El asesinato del adolescente Nahel a manos de la policía francesa ha generado un grave estallido social en las principales ciudades de Francia. Medios internacionales reportan miles de detenidos, cientos de edificios quemados, saqueos, pillaje, violencia callejera y una furia incontenible por parte de millares de jóvenes contra las fuerzas del orden y todo lo que represente a la República.
Es importante recalcar que este tipo de situaciones ya se ha dado con anterioridad. Probablemente el antecedente más grave tuvo lugar el 2005. En octubre de aquel año, dos muchachos de origen africano murieron electrocutados mientras escapaban de un control policial. El Ministro del Interior de aquel entonces, Nicolás Sarkozy, agravó la situación al tildar de “escoria” a los jóvenes.
La reacción furibunda no se hizo esperar. Los disturbios duraron tres semanas, afectando a 300 ciudades. Se incendiaron innumerables edificios como colegios, gimnasios, ayuntamientos, lugares de culto y agencias de correo. Para controlar la situación el expresidente Chirac declaró el toque de queda y decretó el estado de emergencia en todo el territorio. Además, movilizó 11 mil 500 policías y gendarmes, se practicaron 4 mil 800 detenciones y cerca de 600 personas fueron encarceladas.
¿Cómo interpretar esta situación? Probablemente el factor primordial va de la mano con el racismo asociado a la banlieue. Si bien no hay una traducción exacta, podemos señalar que la banlieue es una ciudad periférica a las grandes urbes francesas, habitada generalmente por personas de origen magrebí o africano. Las banlieue se remontan al final del colonialismo francés entre los años 1945 y 1963, y la gran inmigración acaecida en el periodo 1960-1980. De acuerdo con Re y Georgeault (2022), las banlieue son la respuesta del Estado al gran déficit de viviendas populares post Segunda Guerra Mundial. Para estos investigadores este tipo de conjuntos habitacionales masivos se desarrollaron sin servicios públicos de calidad, ni equipamiento.

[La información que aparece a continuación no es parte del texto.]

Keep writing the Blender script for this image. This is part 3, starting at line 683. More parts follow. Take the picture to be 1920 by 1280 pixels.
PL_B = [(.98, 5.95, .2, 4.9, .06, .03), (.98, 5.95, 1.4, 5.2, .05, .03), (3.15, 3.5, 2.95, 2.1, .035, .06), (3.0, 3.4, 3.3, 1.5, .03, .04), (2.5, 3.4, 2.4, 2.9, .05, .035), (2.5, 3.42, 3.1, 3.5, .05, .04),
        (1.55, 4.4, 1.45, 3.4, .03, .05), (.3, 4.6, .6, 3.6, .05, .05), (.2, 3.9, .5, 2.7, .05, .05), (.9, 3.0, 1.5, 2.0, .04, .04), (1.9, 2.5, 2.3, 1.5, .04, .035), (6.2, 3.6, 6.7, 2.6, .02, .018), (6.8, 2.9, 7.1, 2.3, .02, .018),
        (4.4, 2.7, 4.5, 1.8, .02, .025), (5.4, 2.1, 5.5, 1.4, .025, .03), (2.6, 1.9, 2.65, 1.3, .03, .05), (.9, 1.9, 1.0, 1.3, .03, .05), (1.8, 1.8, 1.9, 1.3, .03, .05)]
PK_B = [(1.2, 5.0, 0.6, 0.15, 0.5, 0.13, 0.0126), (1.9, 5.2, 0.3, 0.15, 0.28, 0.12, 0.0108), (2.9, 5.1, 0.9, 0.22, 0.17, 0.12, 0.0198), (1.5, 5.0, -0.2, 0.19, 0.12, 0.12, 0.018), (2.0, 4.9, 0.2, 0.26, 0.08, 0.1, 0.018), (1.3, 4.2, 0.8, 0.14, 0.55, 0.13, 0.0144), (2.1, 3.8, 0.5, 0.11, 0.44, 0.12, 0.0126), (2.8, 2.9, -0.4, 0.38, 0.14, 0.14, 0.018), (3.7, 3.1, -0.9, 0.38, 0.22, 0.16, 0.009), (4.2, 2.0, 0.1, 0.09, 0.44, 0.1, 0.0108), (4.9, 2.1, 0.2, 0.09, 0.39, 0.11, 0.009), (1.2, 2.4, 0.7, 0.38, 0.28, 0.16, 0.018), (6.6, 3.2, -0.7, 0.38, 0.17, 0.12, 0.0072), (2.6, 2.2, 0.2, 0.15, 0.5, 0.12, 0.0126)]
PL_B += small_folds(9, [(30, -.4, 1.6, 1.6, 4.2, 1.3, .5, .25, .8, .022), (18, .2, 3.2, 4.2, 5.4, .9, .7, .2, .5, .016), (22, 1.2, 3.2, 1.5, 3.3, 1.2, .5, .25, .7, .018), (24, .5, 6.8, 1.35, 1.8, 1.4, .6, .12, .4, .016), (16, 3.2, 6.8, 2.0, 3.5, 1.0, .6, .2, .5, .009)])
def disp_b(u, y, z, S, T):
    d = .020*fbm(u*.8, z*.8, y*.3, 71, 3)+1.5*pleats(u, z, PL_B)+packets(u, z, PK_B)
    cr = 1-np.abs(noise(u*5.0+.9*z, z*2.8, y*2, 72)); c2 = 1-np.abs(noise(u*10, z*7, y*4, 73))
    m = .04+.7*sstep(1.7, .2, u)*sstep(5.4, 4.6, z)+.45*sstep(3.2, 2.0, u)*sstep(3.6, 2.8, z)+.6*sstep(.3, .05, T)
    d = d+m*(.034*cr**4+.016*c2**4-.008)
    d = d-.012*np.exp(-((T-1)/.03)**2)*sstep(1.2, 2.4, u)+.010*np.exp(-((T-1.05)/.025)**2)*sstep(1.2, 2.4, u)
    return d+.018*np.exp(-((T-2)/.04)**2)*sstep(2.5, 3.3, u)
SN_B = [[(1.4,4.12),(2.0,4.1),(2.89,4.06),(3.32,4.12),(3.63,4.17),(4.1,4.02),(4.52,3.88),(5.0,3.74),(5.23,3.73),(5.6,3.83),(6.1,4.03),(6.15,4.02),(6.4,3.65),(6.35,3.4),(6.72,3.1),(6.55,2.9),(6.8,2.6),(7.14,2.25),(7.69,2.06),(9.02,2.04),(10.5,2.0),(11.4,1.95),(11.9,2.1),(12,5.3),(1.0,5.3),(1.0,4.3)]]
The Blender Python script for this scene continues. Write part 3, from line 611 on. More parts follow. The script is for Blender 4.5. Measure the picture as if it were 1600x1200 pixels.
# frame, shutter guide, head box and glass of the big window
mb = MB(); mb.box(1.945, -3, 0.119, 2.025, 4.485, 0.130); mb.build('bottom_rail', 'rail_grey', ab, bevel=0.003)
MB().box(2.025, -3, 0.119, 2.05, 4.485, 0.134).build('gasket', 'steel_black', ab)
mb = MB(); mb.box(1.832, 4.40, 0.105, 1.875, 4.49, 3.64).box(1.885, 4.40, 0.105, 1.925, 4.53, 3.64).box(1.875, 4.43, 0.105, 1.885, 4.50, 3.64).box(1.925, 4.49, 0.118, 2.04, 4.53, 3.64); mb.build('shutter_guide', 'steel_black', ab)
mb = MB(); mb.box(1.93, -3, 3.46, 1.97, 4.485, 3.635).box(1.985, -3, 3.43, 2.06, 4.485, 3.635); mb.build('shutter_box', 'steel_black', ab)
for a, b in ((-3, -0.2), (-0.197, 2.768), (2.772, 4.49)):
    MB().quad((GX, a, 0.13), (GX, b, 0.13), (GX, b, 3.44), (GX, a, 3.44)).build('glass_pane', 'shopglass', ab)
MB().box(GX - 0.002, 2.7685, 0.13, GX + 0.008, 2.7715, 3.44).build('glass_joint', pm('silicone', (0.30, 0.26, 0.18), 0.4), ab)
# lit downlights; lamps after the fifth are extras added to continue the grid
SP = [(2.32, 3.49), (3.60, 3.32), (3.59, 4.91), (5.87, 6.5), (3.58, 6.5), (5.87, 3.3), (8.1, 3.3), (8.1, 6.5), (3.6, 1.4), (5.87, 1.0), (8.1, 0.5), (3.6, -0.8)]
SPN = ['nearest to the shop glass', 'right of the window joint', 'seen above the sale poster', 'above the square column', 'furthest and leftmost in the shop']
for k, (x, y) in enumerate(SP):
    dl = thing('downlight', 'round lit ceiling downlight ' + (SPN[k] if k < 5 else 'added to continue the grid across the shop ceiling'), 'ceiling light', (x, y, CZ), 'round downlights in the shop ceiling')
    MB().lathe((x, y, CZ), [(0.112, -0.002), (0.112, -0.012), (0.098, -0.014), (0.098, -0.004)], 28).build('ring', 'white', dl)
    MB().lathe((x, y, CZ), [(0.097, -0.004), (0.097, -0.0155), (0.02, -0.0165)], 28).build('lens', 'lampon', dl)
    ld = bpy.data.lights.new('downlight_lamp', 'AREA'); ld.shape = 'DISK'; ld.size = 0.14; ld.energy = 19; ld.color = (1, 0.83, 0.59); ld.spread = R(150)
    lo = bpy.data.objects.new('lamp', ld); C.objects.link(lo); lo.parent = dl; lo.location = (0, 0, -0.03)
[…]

Otra dimensión a considerar tiene que ver con la lógica estatal que promovió la reagrupación familiar en estos barrios periféricos, aglutinando a más migrantes. Este fenómeno, junto con el abandono de esas jurisdicciones por parte de la clase media, deriva en la creación de auténticos guetos ruinosos donde se concentra la población inmigrada y sus descendientes. Con pocos servicios públicos de calidad, baja escolaridad, estándares de salud paupérrimos, limitado acceso al empleo y con el mantra de la discriminación racial que asocia delincuencia, migración y banlieue, la situación de estos jóvenes está al límite.
Actualmente, 5.2 millones de personas viven en este tipo de barrios desfavorecidos, equivalente al 8% de la población del país. Por otra parte, el 56.9% de los niños son pobres, en comparación con el 21.2% del resto del país. Además, en estos suburbios la tasa de pobreza es tres veces más alta que el promedio nacional, 43.3% contra 14.5%, de acuerdo con data del Instituto Nacional de Estadísticas del 2022.
Ante el descontrol y el caos, las voces más conservadoras de la sociedad francesa están pidiendo “mano dura” contra los jóvenes, leyes migratorias draconianas, la expulsión de miles de extranjeros y la imposición de un Estado policial que nos recuerda al régimen colaboracionista de Vichy. Considero que esa propuesta agravará la situación social del país. Lo que se necesita es una verdadera política pública que ataque de raíz las brechas de ciudadanía de las personas que viven en los banlieue, reconociendo como primer paso fundamental, el racismo y la discriminación que sufren a diario.
Finalmente, ante situaciones extremas se esperaría un liderazgo político claro. No obstante, al presidente Macron se le ve totalmente rebasado por los acontecimientos. Si bien es cierto que sus niveles de popularidad ya venían muy golpeados por la revuelta de los chalecos amarillos y las masivas protestas contra el aumento de edad de jubilación, su debilidad puede contribuir a un agravamiento de la situación del país.